When DSLRs supplanted film cameras, that transition happened fast. Part of that was that DSLRs offered immediate review and didn't require constant media replacement. Customers caught on quite quickly to the advantages. Indeed, film SLR sales had not just peaked, but had dropped down to a lowish plateau in the decade prior to DSLRs appearing. DSLRs generated a whole new wave of buying, and DSLR sales quickly rose to far higher than film SLR sales.

The same thing isn't quite true of the DSLR to mirrorless transition. Not everyone sees clear advantages, and technically it's been eight years of (mostly) Sony trying very hard to get full frame mirrorless to DSLR levels, let alone above them. Moreover, what also doesn't get discussed much is the difference between consumer and prosumer/pro trajectories. Consumer DSLR has been in a nose dive, just like film SLRs made once DSLRs first came along. But the higher-end DSLR has not been in such a nose dive. Down some, yes, but I'd also argue that the camera makers themselves have been partially responsible for some of that downward trend. As in: today you can't buy a D500 off the shelf, so of course sales are down. Duh.
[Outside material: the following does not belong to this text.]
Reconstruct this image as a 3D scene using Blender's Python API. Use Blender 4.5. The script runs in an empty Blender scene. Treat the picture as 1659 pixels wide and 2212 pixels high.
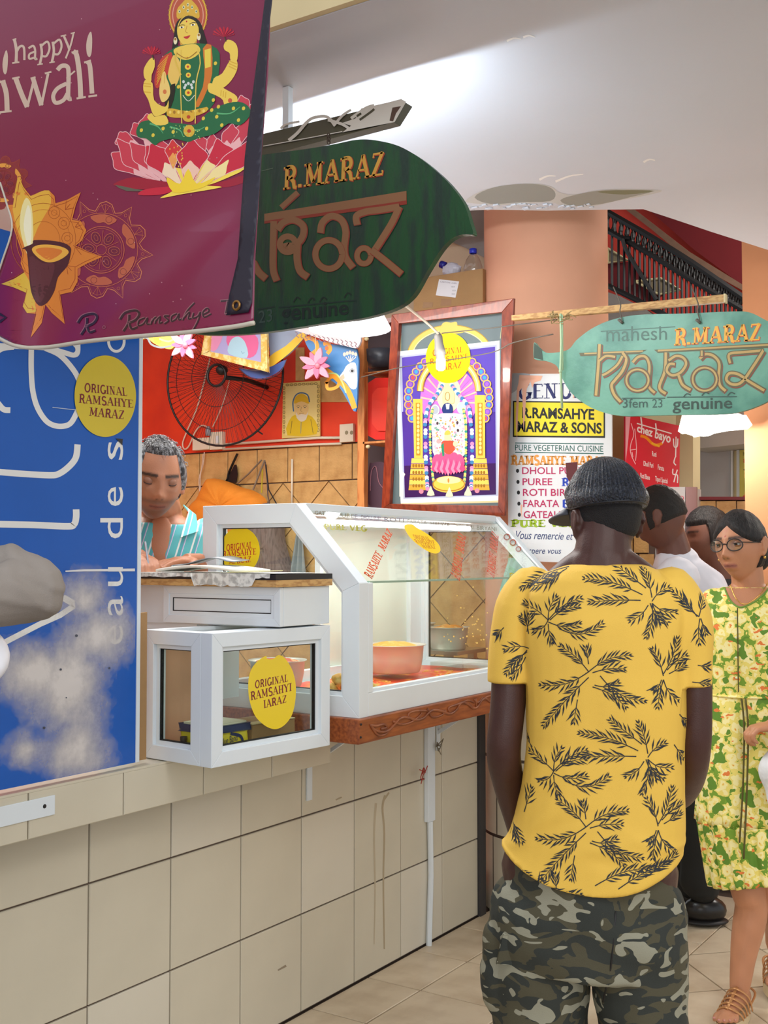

Another background point comes into play, as well: Canon and Nikon would rather stop making DSLRs. Why? Because the manufacturing process is so much more involved and costly. Sure, if we measured it dollars per unit we might still be in the single digits, but have you noticed that Nikon is saving less than pennies wherever they can (no hot shoe cover on the Zfc, for instance)?    

So put all these things together and you get the great fear that dedicated DSLR users have: the camera makers are moving on, leaving the DSLR user behind. To put it into MBA-school terms: they've stopped milking the cow. 

I really hope this isn't true. As you may recall, Nikon surprised the world with the F6 film SLR, which came after (and was based on) the D2h DSLR. For years this was not only the best film SLR you could buy, but it was about the only one. Clearly Nikon made not only money but brand reputation off that camera. I'd argue that they should do the same with a D580 and D880, and point to a DSLR road map that is solely D580, D880, and D6 as long as demand warrants. Last call on everything else, pointing to mirrorless for the rest of your needs.